OBJECTIVE → Everything from the line with "Recreate this scene" down to the line with "from mathutils import Vector, Matrix, Euler" below must be printed exactly, those two lines included. Exclude pictures.

INPUT →
↓↓↓
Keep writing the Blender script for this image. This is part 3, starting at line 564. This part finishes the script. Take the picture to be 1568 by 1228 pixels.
↑↑↑
↓↓↓
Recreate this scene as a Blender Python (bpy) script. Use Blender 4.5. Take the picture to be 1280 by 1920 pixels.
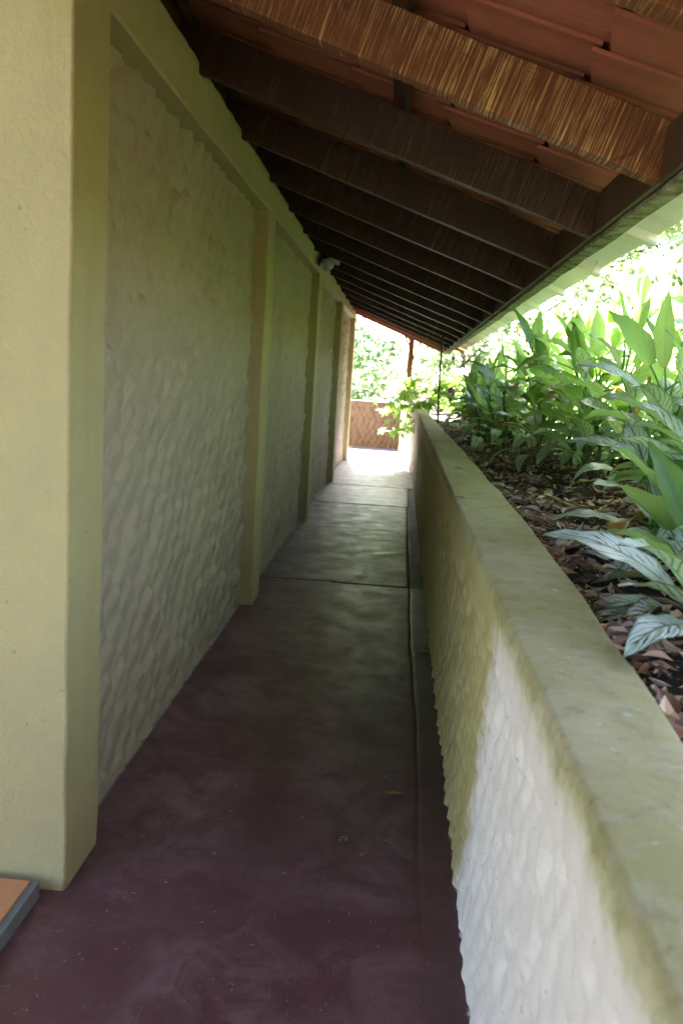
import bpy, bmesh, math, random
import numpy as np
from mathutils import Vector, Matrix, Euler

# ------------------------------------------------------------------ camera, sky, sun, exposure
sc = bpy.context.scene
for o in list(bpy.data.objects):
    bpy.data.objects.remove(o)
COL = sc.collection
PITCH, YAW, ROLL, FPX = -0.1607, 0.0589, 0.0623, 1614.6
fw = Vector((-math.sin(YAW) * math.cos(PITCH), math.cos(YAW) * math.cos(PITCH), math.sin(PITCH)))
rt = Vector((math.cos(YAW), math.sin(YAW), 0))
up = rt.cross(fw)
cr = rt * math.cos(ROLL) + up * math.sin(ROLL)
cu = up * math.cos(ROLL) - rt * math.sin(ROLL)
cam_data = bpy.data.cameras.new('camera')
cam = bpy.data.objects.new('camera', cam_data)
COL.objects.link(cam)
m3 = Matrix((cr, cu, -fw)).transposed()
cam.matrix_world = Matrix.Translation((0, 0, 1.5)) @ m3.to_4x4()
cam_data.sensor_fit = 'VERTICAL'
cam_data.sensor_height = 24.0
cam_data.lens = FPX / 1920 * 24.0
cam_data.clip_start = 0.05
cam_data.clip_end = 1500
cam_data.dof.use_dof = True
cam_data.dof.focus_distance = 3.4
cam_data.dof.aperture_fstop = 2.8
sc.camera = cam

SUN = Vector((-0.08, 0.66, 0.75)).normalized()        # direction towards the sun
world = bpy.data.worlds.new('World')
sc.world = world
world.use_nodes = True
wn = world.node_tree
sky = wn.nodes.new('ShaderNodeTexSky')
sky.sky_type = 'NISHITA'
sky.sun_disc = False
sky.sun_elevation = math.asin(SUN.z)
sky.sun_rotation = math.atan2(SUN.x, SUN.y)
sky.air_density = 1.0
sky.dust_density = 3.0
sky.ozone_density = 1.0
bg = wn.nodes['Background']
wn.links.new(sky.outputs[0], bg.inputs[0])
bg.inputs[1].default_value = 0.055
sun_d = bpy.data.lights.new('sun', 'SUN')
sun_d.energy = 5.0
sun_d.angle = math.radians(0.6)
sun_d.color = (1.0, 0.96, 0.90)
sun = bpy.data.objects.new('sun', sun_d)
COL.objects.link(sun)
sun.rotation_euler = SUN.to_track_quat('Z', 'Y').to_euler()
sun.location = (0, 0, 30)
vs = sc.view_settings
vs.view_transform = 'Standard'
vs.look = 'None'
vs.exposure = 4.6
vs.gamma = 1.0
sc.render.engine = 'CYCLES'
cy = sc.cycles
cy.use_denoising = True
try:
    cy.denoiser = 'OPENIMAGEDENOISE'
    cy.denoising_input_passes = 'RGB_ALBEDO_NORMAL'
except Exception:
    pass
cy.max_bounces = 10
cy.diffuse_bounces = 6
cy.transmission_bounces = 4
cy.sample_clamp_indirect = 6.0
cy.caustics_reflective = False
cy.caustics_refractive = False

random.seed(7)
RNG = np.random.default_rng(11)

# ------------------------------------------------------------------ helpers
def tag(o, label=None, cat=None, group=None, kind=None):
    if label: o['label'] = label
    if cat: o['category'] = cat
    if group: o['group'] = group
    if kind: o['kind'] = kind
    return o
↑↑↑
↓↓↓
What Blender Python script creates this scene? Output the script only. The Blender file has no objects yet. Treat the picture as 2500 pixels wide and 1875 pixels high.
↑↑↑
WRITTEN REPLY →
Recreate this scene as a Blender Python (bpy) script. Use Blender 4.5. Take the picture to be 1280 by 1920 pixels.
import bpy, bmesh, math, random
import numpy as np
from mathutils import Vector, Matrix, Euler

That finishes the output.